Dans les Alpes, persiste le souvenir d’une population mystérieuse et ancienne qui tenait les sommets montagneux. Selon Joseph Henriet, ce peuple serait appelé par erreur « sarrasin » et il rappelle que d’autres populations déterminées se virent aussi attribuer différents noms : « Dans le canton du Valais et dans la région de Suse, les Sarrasins ont été baptisés Maures, Hongrois, Huns et Païens. A Arles, ces ennemis de la chrétienté furent appelés indistinctement païens ou Sarrasins, à Grenoble Maures ou infidèles, à Pedona (l’actuel Bourg Saint-Dalmas) Agarènes et, en Ligurie, Möi » (Henriet, 2002 : p.11)...
La seule remarque qu’on puisse formuler à ce stade concerne l’indoeuropéanisation des populations alpines aborigènes qu’Henriet semble relativiser. En effet, on ne peut pas mettre de côté l’implantation et l’enracinement des celtes, plus particulièrement les Allobroges et les Helvètes, tous deux d’ascendance indoeuropéenne. En ce qui concerne la théorie postulant la présence d’une population pré indoeuropéenne, cette hypothèse peut être difficilement mise en doute dans la mesure où Joseph Henriet nous livre de solides arguments. Cette population que l’on a appelé « Sarrasins des montagnes » a été confondue à tort avec les « sarrasins des mers ». Il est plus juste de la désigner sous le terme d’arpétare étant donné que sa langue était l’arpétara. Joseph Henriet nous explique qu’ « Arpétar est un mot d’origine néolithique (préindoeuropéenne) qui se décompose ainsi : AR signifie rocher, PE = sous et TAR = habitant. Les Arpétars étaient donc ceux qui habitaient sous les rochers, les montagnards. Premiers occupants de nos montagnes, ils s’expriment en arpétara. Le groupe des langues néolithiques auquel cet idiome appartenait marquait une nette évolution par rapport à la langue des chasseurs européens du Paléolithique et du Mésolithique composée tout au plus de quelques centaines de mots. Avant que ne se forment et que ne s’y imposent les langues indo-européennes, elles étaient les seules en usage sur la plus grande partie de notre continent et l’une des variantes, l’euskara, est encore parlée de nos jours par les Basques. Dans les Alpes, l’arpétara a disparu bien plus tard que dans la plupart des régions européennes, sans doute au début du dernier millénaire, vers le XIème siècle » (Henriet, 2002 : p.13). Quant au territoire de ce peuple, l’Arpitanie, il se situe dans « …la partie nord-occidentale des Alpes où la langue franco-provençale est restée vivante, région qui comprend grosso modo la Savoie, le canton du Valais et le Val d’Aoste » (Henriet, 2002 : p.122).

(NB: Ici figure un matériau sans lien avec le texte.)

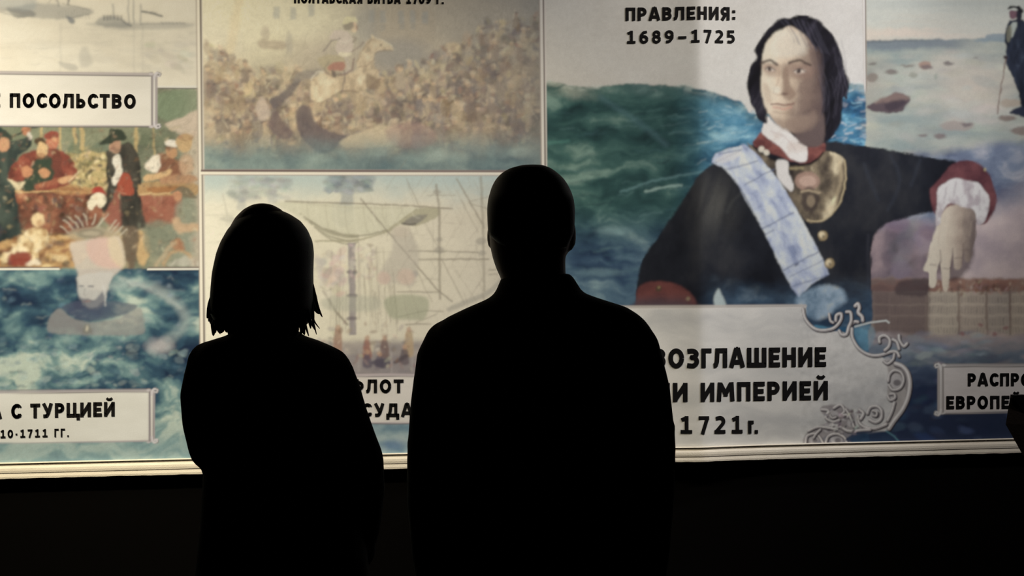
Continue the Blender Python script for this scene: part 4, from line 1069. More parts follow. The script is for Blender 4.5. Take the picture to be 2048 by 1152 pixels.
# ------------------------------------------------------------------ the mural's meshes: every printed sheet and each caption cut from one grid
def print_mat(name, rough):
    m = bpy.data.materials.new(name)
    m.use_nodes = True
    nt = m.node_tree
    b = nt.nodes['Principled BSDF']
    at = nt.nodes.new('ShaderNodeAttribute')
    at.attribute_name = 'ink'
    tc = nt.nodes.new('ShaderNodeTexCoord')
    n = nt.nodes.new('ShaderNodeTexNoise')
    n.inputs['Scale'].default_value = 260
    n.inputs['Detail'].default_value = 3
    nt.links.new(tc.outputs['Object'], n.inputs['Vector'])
    mr = nt.nodes.new('ShaderNodeMapRange')
    mr.inputs['To Min'].default_value = 0.92
    mr.inputs['To Max'].default_value = 1.06
    nt.links.new(n.outputs['Fac'], mr.inputs['Value'])
    mx = nt.nodes.new('ShaderNodeMix')
    mx.data_type = 'RGBA'
    mx.blend_type = 'MULTIPLY'
    mx.inputs[0].default_value = 1.0
    nt.links.new(at.outputs['Color'], mx.inputs[6])
    nt.links.new(mr.outputs['Result'], mx.inputs[7])
    nt.links.new(mx.outputs[2], b.inputs['Base Color'])
    b.inputs['Roughness'].default_value = rough
    b.inputs['Specular IOR Level'].default_value = 0.12
    return m
m_print = print_mat('printed_cloth', 0.75)
m_black = noise_mat('black_ink', (0.006, 0.006, 0.007), (0.010, 0.009, 0.010), 0.7, 60, 0.0, 0.1)
GY = -fold(GX)
FP = PART[:-1, :-1]
base_idx = (np.arange(NZ - 1)[:, None] * NX + np.arange(NX - 1)[None, :])
def cut(name, code, parent):
    f = base_idx[FP == code]
    if not len(f):
        return None
    q = np.stack([f, f + 1, f + 1 + NX, f + NX], -1)
    ids, inv = np.unique(q, return_inverse=True)
    inv = inv.reshape(-1)
    co = np.stack([GX.ravel()[ids], GY.ravel()[ids], GZ.ravel()[ids]], -1).astype(np.float32)
    me = bpy.data.meshes.new(name)
    me.vertices.add(len(ids))
    me.vertices.foreach_set('co', co.ravel())
    nf = len(f)
    me.loops.add(nf * 4)
    me.loops.foreach_set('vertex_index', inv.astype(np.int32))
    me.polygons.add(nf)
    me.polygons.foreach_set('loop_start', np.arange(nf, dtype=np.int32) * 4)
    me.polygons.foreach_set('use_smooth', np.ones(nf, bool))
    me.update(calc_edges=True)
    ca = me.color_attributes.new('ink', 'FLOAT_COLOR', 'POINT')
    rgba = np.ones((len(ids), 4), np.float32)
    rgba[:, :3] = C.reshape(-1, 3)[ids]
    ca.data.foreach_set('color', rgba.ravel())
    me.materials.append(m_print)
    o = bpy.data.objects.new(name, me)
    COL.objects.link(o)
    if parent:
        o.parent = parent
    return o
SHEETS = {}
for code, label in ((P_MEN, 'mural sheet of men in red and dark coats around a table'),
                    (P_SEA, 'mural sheet of blue waves with a faint turbaned bust'),
                    (P_BAT, 'smoky brown mural sheet of a battle crowd around a rider on a pale horse'),
                    (P_FLEET, 'pale mural sheet of ship masts and a gathered sail between the two visitors'),
                    (P_PORT, 'mural sheet of a dark haired officer with a pale sash before a green wave'),
                    (P_SHORE, 'mural sheet of a rocky shore above a riverside city')):
    e = empty('mural_panel', (0, 0, 0))
    SHEETS[code] = tag(e, label, 'mural', 'printed mural sheets on the wall')
    cut('picture', code, e)
o = cut('mural_panel', P_SHIP, None)
tag(o, 'pale mural sheet of a grey ship sketch above the men at the table', 'mural', 'printed mural sheets on the wall')
PLAQ = {}
for code, par in ((PL_MEN, P_MEN), (PL_SEA, P_SEA), (PL_FLEET, P_FLEET), (PL_PORT, P_PORT), (PL_SHORE, P_SHORE)):
    PLAQ[code] = cut('caption_plaque', code, SHEETS[par])
    PLAQ[code]['label'] = 'pale caption plate with black lettering'
cut('painted_officer', FIG, SHEETS[P_PORT])['label'] = 'dark haired officer in a dark coat with a pale sash'

# ------------------------------------------------------------------ lettering
H = 0.12
def arc(cx, cy, rx, ry, a0, a1, n=9):
    return [(cx + rx * math.cos(math.radians(a0 + (a1 - a0) * k / n)), cy + ry * math.sin(math.radians(a0 + (a1 - a0) * k / n))) for k in range(n + 1)]
def letter(ch):
    l, T, B = H, 1 - H, H
    if ch in 'ПШНИЙЛДЦМЯФЕГ':
        w = {'П': .68, 'Ш': .98, 'Н': .68, 'И': .70, 'Й': .70, 'Л': .70, 'Д': .78, 'Ц': .74, 'М': .86, 'Я': .64, 'Ф': .88, 'Е': .56, 'Г': .52}[ch]
    r = lambda w: w - H
    if ch == 'П':
        return w, [[(l, 0), (l, T), (r(w), T), (r(w), 0)]]
    if ch == 'Г':
        return w, [[(l, 0), (l, T), (w, T)]]
    if ch == 'Н':
        return w, [[(l, 0), (l, 1)], [(r(w), 0), (r(w), 1)], [(l, .5), (r(w), .5)]]
    if ch in 'ИЙ':
        s = [[(l, 0), (l, 1)], [(r(w), 0), (r(w), 1)], [(l, .10), (r(w), .90)]]
        if ch == 'Й':
            s.append([(w / 2 - .17, 1.27), (w / 2 - .08, 1.17), (w / 2 + .08, 1.17), (w / 2 + .17, 1.27)])
        return w, s
    if ch == 'Е':
        return w, [[(w, B), (l, B), (l, T), (w, T)], [(l, .5), (w - .05, .5)]]
    if ch == 'Ш':
        return w, [[(l, 1), (l, B), (r(w), B), (r(w), 1)], [(w / 2, B), (w / 2, 1)]]
    if ch == 'Ц':
        return w, [[(l, 1), (l, B), (w, B), (w, -.2)], [(w - .22, B), (w - .22, 1)]]
    if ch == 'Л':
        return w, [[(0, B * .9), (.11, B), (.17, .3), (.2, T), (r(w), T), (r(w), 0)]]
    if ch == 'Д':
        return w, [[(.08, -.2), (.08, B), (w - .08, B), (w - .08, -.2)], [(.17, B), (.24, .45), (.27, T), (w - .2, T), (w - .2, B)]]
    if ch == 'М':
        return w, [[(l - .02, 0), (l + .03, 1)], [(r(w) + .02, 0), (r(w) - .03, 1)], [(l + .05, .93), (w / 2, .38), (r(w) - .05, .93)]]
    if ch == 'Я':
        return w, [[(r(w), 0), (r(w), 1)], [(r(w), T), (.3, T)] + arc(.3, .67, .3 - l, .21, 90, 270, 8) + [(r(w), .46)], [(.36, .46), (.1, 0)]]
    if ch == 'Р':
        w = .62
        return w, [[(l, 0), (l, 1)], [(l, T), (.32, T)] + arc(.32, .66, r(w) - .32, .22, 90, -90, 8) + [(l, .44)]]
    if ch == 'В':
        w = .64
        return w, [[(l, 0), (l, 1)], [(l, T), (.32, T)] + arc(.32, .71, .18, .17, 90, -90, 7) + [(l, .54)], [(.3, .54)] + arc(.33, .33, .19, .21, 90, -90, 7) + [(l, B)]]
    if ch == 'Б':
        w = .62
        return w, [[(w - .04, T), (l, T), (l, B), (.32, B)] + arc(.32, .34, .18, .22, -90, 90, 7) + [(l, .56)]]
    if ch == 'Ь':
        w = .60
        return w, [[(l, 1), (l, B), (.3, B)] + arc(.3, .33, .18, .21, -90, 90, 7) + [(l, .54)]]
    if ch == 'А':
        w = .76
        return w, [[(.09, 0), (w / 2 - .03, 1)], [(w / 2 + .03, 1), (w - .09, 0)], [(.2, .28), (w - .2, .28)], [(w / 2 - .06, .94), (w / 2 + .06, .94)]]
    if ch == 'О':
        w = .76
        return w, [arc(w / 2, .5, w / 2 - H, .5 - H * .9, 0, 360, 22)]
    if ch == 'С':
        w = .64
        return w, [arc(.37, .5, .37 - H, .5 - H * .9, 50, 310, 16) + [(w - .02, B + .01)], [(w - .03, T - .01), arc(.37, .5, .37 - H, .5 - H * .9, 50, 310, 16)[0]]]
    if ch == 'Т':
        w = .62
        return w, [[(0, T), (w, T)], [(w / 2, T), (w / 2, 0)]]
    if ch == 'К':
        w = .64
        return w, [[(l, 0), (l, 1)], [(l, .5), (.26, .5), (w - .12, 1)], [(.26, .5), (w - .08, 0)]]
    if ch == 'У':
        w = .68
        return w, [[(.1, 1), (.37, .38)], [(w - .1, 1), (.4, .3), (.3, .13), (.08, B)]]
    if ch == 'З':
        w = .58
        return w, [[(.04, T - .02)] + arc(.25, .71, .21, .17, 90, -90, 8) + [(.2, .53)], [(.2, .53)] + arc(.26, .33, .22, .22, 90, -90, 8) + [(.03, B + .02)]]
    if ch == 'Ф':
        return w, [[(w / 2, 0), (w / 2, 1.02)], arc(w / 2, .52, w / 2 - H, .27, 0, 360, 20)]
    if ch == '1':
        return .66, [[(.1, .76), (.36, T), (.36, B)], [(.06, B), (.64, B)]]
    if ch == '7':
        return .62, [[(.04, T), (.5, T), (.24, 0)]]
    if ch == '2':
        return .62, [[(.08, .84)] + arc(.3, .68, .2, .21, 110, -40, 9) + [(.1, B), (.6, B)]]
    if ch == '5':
        return .6, [[(.54, T), (.14, T), (.13, .55), (.28, .56)] + arc(.27, .34, .22, .23, 80, -90, 8) + [(.06, B + .01)]]
    if ch == '0':
        return .66, [arc(.33, .5, .22, .39, 0, 360, 20)]
    if ch == '8':
        return .64, [arc(.32, .71, .18, .18, 0, 360, 16), arc(.32, .32, .21, .21, 0, 360, 18)]
    if ch == '6':
        return .64, [arc(.33, .33, .21, .22, 0, 360, 18), [(.54, T), (.3, .84), (.13, .6), (.12, .33)]]
    if ch == '9':
        return .64, [arc(.31, .67, .21, .22, 0, 360, 18), [(.10, B), (.34, .16), (.51, .4), (.52, .67)]]
    if ch in '–':
        return .62, [[(.04, .42), (.6, .42)]]
    if ch == '-':
        return .34, [[(.06, .42), (.28, .42)]]
    if ch == '.':
        return .3, [[(.14, 0), (.14, .2)]]
    if ch == ':':
        return .3, [[(.15, .06), (.15, .27)], [(.15, .56), (.15, .77)]]
    if ch == 'г':
        return .48, [[(.12, 0), (.12, .62), (.46, .62)]]
    return .34, []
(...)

Selon Joseph Henriet, les arpétars furent les ancêtres des Salasses qu’évoquait Appien durant l’Antiquité : « Mais ce furent surtout les Salasses qui procurèrent des ennuis à Auguste, avec les Japides transalpins et encore les Ségestes, les Dalamates, les Dèses et les Péons qui sont établis loin des Salasses, lesquels habitent les sommets des Alpes, montagnes d’accès difficile offrant une seule voie de transit, étroite et accidentée ; pour ces raisons, ils étaient encore indépendants et ils prétendaient imposer des péages à ceux qui passaient à travers leurs terres » (Henriet, 2002 : p.14). De manière générale l’auteur pense « qu’une indéniable identité de comportement et certainement aussi une relative homogénéité culturelle et ethnique caractérisaient les habitants des Alpes depuis la préhistoire » (Henriet, 2002 : p.14). Parallèlement, il relativise l’apport celte en affirmant que pour les Romains, la population alpine était « distincte donc des gaulois de Gaule Cisalpine (l’actuelle Italie du Nord ou Padanie) ou transalpine (la France d’aujourd’hui) » (Henriet, 2002 : p.14). Si cette relativisation de l’apport celte est sujette à débat, il n’en reste pas moins que la thèse d’Henriet reste séduisante notamment à la lumière des chroniques antiques. Live aurait distingué les celtes vivant dans les plaines (à savoir les Allobroges, Insubres et Helvètes) des « montani galli » (Gaulois des montagnes) appelés encore « gentes alpinae » (peuples des Alpes). Polybe relatait de son côté qu’ « Après ces évènements, les Gaulois restèrent pendant un temps engagés dans des guerres civiles ; quelques populations alpines se réunirent pour opérer des expéditions contre eux, car elles étaient jalouses du bien-être qu’ils avaient atteint, qui contrastait avec leurs misérables conditions de vie » (Henriet, 2002 : p.15).